## What to produce
Which lines in the records below contain the word "from"? Copy each one out.

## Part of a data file
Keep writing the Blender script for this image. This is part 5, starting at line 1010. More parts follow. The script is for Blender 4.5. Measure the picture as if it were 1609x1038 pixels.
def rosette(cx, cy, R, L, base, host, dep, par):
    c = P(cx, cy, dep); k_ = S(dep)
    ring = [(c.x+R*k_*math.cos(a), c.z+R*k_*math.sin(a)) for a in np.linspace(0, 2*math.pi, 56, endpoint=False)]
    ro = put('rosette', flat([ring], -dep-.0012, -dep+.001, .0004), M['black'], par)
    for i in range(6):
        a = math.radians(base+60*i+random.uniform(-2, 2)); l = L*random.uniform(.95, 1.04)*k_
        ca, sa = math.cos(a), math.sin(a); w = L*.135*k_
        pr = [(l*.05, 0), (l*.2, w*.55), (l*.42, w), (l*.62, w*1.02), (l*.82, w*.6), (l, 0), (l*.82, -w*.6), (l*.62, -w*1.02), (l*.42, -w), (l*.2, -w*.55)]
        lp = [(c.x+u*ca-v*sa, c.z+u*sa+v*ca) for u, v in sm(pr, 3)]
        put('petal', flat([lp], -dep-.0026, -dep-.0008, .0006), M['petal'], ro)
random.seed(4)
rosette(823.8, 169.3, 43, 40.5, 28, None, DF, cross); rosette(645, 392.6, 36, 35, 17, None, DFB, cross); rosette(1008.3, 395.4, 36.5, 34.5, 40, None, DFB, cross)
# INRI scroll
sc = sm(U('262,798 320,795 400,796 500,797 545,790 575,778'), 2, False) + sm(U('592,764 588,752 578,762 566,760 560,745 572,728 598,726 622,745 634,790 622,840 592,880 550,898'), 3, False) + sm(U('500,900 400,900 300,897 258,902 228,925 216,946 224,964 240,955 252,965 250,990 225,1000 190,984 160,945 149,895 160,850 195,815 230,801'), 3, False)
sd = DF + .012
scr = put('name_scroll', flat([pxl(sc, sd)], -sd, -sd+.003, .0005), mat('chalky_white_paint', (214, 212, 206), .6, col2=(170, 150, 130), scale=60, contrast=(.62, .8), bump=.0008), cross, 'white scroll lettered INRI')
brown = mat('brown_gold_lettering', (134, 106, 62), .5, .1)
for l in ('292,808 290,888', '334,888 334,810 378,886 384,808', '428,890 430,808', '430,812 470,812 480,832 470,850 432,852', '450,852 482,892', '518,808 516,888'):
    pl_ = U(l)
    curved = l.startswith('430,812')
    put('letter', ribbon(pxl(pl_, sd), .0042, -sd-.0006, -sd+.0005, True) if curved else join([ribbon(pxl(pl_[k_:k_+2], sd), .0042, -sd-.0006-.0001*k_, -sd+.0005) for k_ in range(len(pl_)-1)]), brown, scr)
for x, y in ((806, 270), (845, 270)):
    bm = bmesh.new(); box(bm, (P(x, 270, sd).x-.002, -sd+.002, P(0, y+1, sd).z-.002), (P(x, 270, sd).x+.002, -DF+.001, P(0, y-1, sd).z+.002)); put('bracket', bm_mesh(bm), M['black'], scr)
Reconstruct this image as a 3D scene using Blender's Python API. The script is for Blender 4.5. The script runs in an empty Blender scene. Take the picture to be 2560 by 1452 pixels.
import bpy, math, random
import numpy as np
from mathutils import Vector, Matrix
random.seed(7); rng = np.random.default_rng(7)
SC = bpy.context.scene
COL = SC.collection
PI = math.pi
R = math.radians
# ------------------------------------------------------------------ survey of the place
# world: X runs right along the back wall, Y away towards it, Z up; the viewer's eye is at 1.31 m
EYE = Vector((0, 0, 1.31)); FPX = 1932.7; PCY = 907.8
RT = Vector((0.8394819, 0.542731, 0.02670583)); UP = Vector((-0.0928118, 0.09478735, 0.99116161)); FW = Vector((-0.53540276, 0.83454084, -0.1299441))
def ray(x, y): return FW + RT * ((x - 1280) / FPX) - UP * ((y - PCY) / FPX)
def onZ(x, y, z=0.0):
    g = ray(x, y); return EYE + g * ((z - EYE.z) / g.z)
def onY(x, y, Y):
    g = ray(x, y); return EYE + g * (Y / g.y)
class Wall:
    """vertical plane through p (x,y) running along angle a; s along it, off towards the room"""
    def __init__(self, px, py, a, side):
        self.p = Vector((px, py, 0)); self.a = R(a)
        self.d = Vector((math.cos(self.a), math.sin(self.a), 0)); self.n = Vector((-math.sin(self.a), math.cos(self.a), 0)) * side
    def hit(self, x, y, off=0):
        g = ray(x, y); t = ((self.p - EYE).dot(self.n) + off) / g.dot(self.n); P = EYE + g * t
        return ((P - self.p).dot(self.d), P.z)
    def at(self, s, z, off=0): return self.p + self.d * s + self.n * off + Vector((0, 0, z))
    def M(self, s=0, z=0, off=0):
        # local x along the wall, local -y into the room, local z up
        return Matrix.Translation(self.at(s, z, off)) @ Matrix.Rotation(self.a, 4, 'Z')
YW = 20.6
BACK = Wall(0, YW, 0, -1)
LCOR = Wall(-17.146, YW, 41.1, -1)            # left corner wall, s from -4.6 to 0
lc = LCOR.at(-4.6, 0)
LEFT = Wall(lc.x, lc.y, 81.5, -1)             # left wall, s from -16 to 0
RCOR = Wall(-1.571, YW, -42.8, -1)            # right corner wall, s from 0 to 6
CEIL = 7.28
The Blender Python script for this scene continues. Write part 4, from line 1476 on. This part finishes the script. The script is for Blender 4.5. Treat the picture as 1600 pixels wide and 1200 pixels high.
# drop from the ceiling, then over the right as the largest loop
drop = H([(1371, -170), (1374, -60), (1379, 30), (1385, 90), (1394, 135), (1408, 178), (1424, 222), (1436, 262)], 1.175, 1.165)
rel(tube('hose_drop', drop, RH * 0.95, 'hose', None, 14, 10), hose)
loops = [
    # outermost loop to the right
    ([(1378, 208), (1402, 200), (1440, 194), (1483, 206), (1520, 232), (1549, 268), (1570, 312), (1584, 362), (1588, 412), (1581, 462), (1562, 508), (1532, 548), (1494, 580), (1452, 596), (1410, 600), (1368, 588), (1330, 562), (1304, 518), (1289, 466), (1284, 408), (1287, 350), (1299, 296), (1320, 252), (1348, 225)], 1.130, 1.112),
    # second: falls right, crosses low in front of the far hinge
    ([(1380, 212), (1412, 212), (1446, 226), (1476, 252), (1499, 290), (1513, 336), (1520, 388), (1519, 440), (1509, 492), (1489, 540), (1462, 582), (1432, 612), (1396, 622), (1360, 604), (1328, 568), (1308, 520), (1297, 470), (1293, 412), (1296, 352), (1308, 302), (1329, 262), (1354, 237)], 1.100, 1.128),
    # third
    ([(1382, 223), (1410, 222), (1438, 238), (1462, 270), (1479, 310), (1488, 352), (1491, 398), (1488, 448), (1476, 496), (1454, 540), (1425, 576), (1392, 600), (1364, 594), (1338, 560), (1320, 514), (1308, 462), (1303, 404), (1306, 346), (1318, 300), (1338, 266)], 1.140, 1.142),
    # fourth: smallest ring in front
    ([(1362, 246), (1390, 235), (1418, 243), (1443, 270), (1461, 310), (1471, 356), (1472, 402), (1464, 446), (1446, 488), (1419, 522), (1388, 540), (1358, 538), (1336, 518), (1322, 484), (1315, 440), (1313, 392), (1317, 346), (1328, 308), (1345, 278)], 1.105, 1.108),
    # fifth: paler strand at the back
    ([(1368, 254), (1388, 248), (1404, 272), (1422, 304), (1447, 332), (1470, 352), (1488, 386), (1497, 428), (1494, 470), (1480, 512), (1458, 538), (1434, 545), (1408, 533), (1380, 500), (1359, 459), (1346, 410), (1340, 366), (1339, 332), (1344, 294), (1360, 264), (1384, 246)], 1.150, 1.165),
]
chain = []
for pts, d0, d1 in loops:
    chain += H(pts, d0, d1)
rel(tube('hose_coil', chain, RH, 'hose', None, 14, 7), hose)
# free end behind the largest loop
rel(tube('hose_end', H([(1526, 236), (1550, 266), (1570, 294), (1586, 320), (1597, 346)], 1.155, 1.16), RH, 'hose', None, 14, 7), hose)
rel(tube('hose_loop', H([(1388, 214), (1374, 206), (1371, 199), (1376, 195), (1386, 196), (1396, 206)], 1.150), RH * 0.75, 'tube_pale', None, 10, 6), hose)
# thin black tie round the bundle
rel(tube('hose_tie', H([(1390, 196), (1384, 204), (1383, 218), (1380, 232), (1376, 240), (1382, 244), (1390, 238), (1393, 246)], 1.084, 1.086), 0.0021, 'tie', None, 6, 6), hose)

## Written solution
from mathutils import Vector, Matrix
LCOR = Wall(-17.146, YW, 41.1, -1)            # left corner wall, s from -4.6 to 0
LEFT = Wall(lc.x, lc.y, 81.5, -1)             # left wall, s from -16 to 0
RCOR = Wall(-1.571, YW, -42.8, -1)            # right corner wall, s from 0 to 6
The Blender Python script for this scene continues. Write part 4, from line 1476 on. This part finishes the script. The script is for Blender 4.5. Treat the picture as 1600 pixels wide and 1200 pixels high.
# drop from the ceiling, then over the right as the largest loop